Her stories could fill a book. On a recent afternoon at the Corcoran Group’s Amagansett office, where she works, Ms. Reckson recalled experiences with many classic rock ’n’ roll bands including the Who and T. Rex. In 1973, the rock journalist Ben Fong Torres, then of Rolling Stone magazine, came to Record Plant to interview a new band called the New York Dolls. “He saw me, knew I’d been sitting there for three years, and said, ‘What do you think of them?’ And I said, ‘Kind of like punk rock.’ Ben said, ‘Can I use that?’ I meant it like the ’50s kind of word — the punks that hung around on the street corner. Here was a guy” — David Johansen, the Dolls’ singer — “who had no record deal, and he came in with the swagger of a Mick Jagger.”

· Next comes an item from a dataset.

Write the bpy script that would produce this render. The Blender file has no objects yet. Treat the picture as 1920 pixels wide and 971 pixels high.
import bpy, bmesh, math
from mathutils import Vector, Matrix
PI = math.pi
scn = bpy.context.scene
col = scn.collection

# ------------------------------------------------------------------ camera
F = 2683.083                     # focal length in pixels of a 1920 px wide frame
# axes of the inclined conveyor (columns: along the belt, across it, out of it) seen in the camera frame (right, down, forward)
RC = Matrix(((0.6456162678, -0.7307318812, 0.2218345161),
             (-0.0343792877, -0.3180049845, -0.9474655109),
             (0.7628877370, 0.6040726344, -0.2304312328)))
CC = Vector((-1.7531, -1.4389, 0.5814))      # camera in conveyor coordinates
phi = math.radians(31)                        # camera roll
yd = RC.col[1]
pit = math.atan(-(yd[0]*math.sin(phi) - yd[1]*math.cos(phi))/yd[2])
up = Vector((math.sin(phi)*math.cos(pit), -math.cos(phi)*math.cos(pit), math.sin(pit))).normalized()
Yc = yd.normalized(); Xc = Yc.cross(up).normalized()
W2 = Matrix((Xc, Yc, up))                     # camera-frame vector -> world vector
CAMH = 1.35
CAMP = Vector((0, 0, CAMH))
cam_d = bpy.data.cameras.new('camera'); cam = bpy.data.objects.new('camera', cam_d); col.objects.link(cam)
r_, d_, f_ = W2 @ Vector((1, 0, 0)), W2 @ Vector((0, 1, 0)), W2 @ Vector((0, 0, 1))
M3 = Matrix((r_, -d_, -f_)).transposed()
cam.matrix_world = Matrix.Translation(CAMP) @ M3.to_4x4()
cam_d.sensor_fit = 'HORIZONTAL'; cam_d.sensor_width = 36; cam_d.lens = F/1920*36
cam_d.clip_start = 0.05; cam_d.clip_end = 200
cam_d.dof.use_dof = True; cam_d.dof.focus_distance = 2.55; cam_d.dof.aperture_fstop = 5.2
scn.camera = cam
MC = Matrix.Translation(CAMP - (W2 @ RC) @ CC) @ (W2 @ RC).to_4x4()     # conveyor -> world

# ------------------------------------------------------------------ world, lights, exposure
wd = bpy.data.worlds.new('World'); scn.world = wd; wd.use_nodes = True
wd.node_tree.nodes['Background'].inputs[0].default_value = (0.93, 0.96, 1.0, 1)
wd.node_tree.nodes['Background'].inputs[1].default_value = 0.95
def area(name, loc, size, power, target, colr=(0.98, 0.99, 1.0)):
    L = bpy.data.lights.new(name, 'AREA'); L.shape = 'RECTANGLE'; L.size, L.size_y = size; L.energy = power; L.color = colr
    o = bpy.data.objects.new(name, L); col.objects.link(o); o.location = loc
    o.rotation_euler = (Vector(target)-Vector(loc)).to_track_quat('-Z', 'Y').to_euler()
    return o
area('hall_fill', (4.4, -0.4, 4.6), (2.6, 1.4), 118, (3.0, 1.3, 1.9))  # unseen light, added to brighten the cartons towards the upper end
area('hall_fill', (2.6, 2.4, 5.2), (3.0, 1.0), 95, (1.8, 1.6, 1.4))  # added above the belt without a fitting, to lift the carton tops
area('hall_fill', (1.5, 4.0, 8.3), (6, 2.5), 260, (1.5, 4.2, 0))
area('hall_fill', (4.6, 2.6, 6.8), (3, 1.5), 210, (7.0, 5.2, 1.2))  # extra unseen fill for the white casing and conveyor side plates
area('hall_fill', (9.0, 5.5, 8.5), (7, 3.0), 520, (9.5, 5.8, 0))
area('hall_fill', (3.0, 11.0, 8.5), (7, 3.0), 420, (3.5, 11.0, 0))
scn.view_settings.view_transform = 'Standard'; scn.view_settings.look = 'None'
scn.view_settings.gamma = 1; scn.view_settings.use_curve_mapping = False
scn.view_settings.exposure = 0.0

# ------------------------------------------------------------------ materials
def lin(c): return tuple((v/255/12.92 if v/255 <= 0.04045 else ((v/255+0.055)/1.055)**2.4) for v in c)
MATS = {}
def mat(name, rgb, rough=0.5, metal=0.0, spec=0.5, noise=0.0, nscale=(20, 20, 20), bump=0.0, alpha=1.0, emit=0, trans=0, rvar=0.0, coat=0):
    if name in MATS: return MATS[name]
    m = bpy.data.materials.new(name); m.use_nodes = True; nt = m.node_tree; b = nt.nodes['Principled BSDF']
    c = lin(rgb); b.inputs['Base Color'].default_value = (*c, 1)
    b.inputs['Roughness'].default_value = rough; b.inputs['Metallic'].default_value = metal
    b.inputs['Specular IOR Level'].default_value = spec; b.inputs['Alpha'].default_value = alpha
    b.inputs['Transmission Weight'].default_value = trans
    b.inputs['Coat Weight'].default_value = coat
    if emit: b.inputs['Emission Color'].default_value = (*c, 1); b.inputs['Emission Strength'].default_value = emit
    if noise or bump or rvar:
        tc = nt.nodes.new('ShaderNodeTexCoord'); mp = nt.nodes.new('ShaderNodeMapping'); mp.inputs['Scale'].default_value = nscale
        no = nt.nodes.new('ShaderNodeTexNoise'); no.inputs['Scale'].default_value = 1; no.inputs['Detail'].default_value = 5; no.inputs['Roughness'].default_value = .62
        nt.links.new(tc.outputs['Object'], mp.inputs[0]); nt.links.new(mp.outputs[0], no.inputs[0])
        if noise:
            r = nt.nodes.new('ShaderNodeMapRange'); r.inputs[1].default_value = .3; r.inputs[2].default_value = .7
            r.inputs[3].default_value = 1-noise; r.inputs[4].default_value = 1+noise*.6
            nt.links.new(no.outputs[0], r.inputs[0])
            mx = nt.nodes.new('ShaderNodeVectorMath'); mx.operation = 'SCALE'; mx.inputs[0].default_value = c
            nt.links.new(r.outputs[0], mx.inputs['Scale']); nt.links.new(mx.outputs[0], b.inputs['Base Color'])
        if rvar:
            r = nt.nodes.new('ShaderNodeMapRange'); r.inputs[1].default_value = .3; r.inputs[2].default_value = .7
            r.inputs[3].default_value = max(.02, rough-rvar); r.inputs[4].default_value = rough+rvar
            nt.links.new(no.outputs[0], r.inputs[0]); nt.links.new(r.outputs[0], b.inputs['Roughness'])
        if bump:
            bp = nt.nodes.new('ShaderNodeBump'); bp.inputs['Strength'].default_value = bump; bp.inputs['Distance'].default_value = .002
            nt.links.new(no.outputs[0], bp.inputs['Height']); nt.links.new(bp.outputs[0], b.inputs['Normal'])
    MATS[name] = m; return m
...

In the summer of 1993, Ms. Reckson remained on the South Fork beyond Labor Day due to the New York City schools’ delayed opening after the discovery of asbestos. “We would always come out for the summer,” she said, “and I had worked in real estate a little bit in New York. But in New York you have to work on weekends and at night. So I did the reverse commute, and it was a lot easier to come out here, have my daughter ride horses, not work nights, and basically work weekends and a couple days here and there.” She commutes back and forth for about half the year.

Ms. Reckson remains close with Ms. Pang, and through her became close with Lennon’s first wife, Cynthia, who died in April. She is, perhaps, the only person to have enjoyed a warm relationship with the three most significant women in Lennon’s adult life.

The decision to accept a position at Record Plant did indeed decide the tr jectory of her career. “It was fun,” she said. “We used to think of it as a sitcom. We were a weekly sitcom, and these people who came to record were just the guest star of the week.”

“And then” she added dryly, “I sell real estate.”